Trust issues – and a pile of money

A few weeks ago I wrote a post about the trickiness of understanding exactly what is going on inside of a neural network.

By the time I hit “post”, I had edited out the part of my post that said I understood the principle of how they worked, and so it looked like I just didn’t get it at all – which wasn’t entirely true. The post attracted some helpful comments explaining the concept in different ways, which helped to some degree, but didn’t really address the underlying greyness for me (and I suspect also for my course lecturer on Coursera) about just what exactly the weights of the different parameters within the hidden layers of a neural network represent. When all these numbers are connected to all the other numbers in so many ways, even for very simple networks, it’s hard to intuitively see what those different weights might “mean”, and how tweaking them might affect the final output – at least compared to other algorithms.

It appears that I am not the only one struggling with this. I read this interesting article a couple of weeks back. The title was “Don’t believe the hype about AI in business” and it talks about a number of areas in which AI is still far from ubiquitous in most businesses. Depending how you measure ‘ubiquitous’, the article is clearly wrong. Any business that has employees using Google to search for stuff on the internet is using AI. That said, I suspect that the main premise that most businesses are a long way from implementing AI and machine learning techniques in their own, core business processes is largely correct.

The article goes on to give some of the reasons why this is so.

One of the reasons that caught my eye was this quote:

The bigger difficulty in working with this form of AI is that what it has learned remains a mystery — a set of indefinable responses to data. Once a neural network is trained, not even its designer knows exactly how it is doing what it does. As New York University professor Gary Marcus explains, deep learning systems have millions or even billions of parameters, identifiable to their developers only in terms of their geography within a complex neural network. They are a “black box,” researchers say.

This was my (less well articulated) point!

There has been some research done on how to interpret the weights inside neural networks. This paper (dating back to 1991) is pretty commonly referred to, and it seems others have tried to implement it and take it further. Although I haven’t read these papers, presumably they all fall short, otherwise Gary Marcus and friends wouldn’t make their “black box” comments.
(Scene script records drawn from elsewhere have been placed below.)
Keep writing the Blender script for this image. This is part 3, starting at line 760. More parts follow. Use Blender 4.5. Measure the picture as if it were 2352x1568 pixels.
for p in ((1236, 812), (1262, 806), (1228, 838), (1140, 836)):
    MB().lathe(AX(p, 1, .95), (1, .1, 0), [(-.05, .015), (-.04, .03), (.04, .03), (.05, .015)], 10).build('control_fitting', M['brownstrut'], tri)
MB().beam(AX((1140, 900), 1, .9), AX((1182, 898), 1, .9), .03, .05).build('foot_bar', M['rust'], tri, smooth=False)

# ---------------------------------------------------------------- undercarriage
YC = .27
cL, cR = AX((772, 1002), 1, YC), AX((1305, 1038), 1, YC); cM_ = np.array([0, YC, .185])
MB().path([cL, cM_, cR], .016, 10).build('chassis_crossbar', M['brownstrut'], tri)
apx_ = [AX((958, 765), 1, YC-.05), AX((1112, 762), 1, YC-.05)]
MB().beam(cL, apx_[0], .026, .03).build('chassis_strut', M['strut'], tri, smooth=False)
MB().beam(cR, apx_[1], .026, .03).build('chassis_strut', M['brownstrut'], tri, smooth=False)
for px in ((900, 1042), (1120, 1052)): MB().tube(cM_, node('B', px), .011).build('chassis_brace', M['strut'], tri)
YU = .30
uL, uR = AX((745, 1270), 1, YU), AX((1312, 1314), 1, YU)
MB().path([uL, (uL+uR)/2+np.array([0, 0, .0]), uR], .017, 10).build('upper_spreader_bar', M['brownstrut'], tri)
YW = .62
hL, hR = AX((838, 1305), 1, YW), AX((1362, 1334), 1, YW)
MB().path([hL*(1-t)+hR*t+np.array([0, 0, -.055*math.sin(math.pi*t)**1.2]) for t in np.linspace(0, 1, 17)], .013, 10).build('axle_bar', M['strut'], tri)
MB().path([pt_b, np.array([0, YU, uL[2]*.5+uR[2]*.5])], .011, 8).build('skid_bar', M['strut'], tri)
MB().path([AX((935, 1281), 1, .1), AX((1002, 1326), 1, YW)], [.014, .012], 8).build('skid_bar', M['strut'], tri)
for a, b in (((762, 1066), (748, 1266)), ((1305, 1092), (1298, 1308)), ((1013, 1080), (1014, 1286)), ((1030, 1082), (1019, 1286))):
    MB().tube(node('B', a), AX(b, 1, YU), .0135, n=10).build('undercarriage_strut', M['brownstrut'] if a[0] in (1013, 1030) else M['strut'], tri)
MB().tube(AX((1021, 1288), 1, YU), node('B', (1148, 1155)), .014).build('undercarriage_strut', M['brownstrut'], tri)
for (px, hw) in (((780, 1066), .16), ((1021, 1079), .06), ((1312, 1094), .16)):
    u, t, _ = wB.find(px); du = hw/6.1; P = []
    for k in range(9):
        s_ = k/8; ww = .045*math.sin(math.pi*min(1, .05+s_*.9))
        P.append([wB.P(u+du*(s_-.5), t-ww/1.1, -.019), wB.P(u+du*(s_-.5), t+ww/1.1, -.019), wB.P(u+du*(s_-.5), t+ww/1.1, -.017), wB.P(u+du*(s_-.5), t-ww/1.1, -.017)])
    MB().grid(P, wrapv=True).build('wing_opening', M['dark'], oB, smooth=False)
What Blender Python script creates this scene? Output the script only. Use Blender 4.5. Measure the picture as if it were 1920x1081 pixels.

Before we trust the prediction of anything – be that human or machine – most of us like to hear an explanation about how they came to make that prediction, especially if those predictions can have a serious impact on a company’s bottom line and shareholder returns. Right now, complex neural networks are just unable to give that kind of explanation, and so we are somewhat hesitant about trusting them – even if empirically we can see that they very often do make ‘intelligent’ predictions. It’s pretty hard to trust (or argue with) something that answers “just because” to any question you put to them.

So, here is the next killer app in machine learning: Software that can scan the inputs, outputs and calculated weights of a complex neural network and give a human understandable explanation of any given output.

The person who cracks that one will make themself a large pot of money.

2 Replies to “Trust issues – and a pile of money”

  1. Good thoughts Charles, I agree with your sentiments.

    A related but different angle on this is that, to a lesser degree, we also face this challenge within our own heads. Our minds seem to be composed of parts that are consciously introspectable, as well as parts that aren’t very introspectable. When we say we have a “gut feeling” that something may be one way or another, I interpret that to mean that the key parts of the analysis were performed by the part of our mind “behind the veil”, somewhat, or maybe even entirely out of reach of our conscious mind to “introspect”.

    At that point, we are almost like the data scientist looking at a black box. We can observe the behavior of that part of the system, and over time we may be able to form a theory as to why it’s doing what it’s doing, but we can’t directly see it in action.

    Psychologists suggest that our conscious minds have a pretty amazing ability to cook up theories on the fly, very quickly, to try to explain mental phenomenon. For instance, there were reports in some studies that severing the corpus collosum and showing a person one thing in one eye and another thing in another eye would result in an experience that was confusing / inconsistent. The test participant would quickly explain away their mental discrepancy with an explanation that sound not-crazy, but was actually untrue.

    I guess I’m curious whether our minds have some circuitry devoted to trying to smooth the rough edges that result because of our own internal black box(es). Maybe, as you suggest, one of the big advances in AI at some point will be this system that can do likewise for ML models.

    1. Indeed, all of us use and trust things we don’t really understand pretty much all the time – our own brains being the prime example! I have done some reading on cognitive bias which is also quite interesting. The basic premise is that there are dozens (if not hundreds) of documented ways that human beings can rationalise things away and convince themselves of stuff that just isn’t true. But of course, since it’s people that are doing it, and it’s a familiar behaviour, we have more trust in the process. But since we don’t “know” machines so well, our trust levels are lower.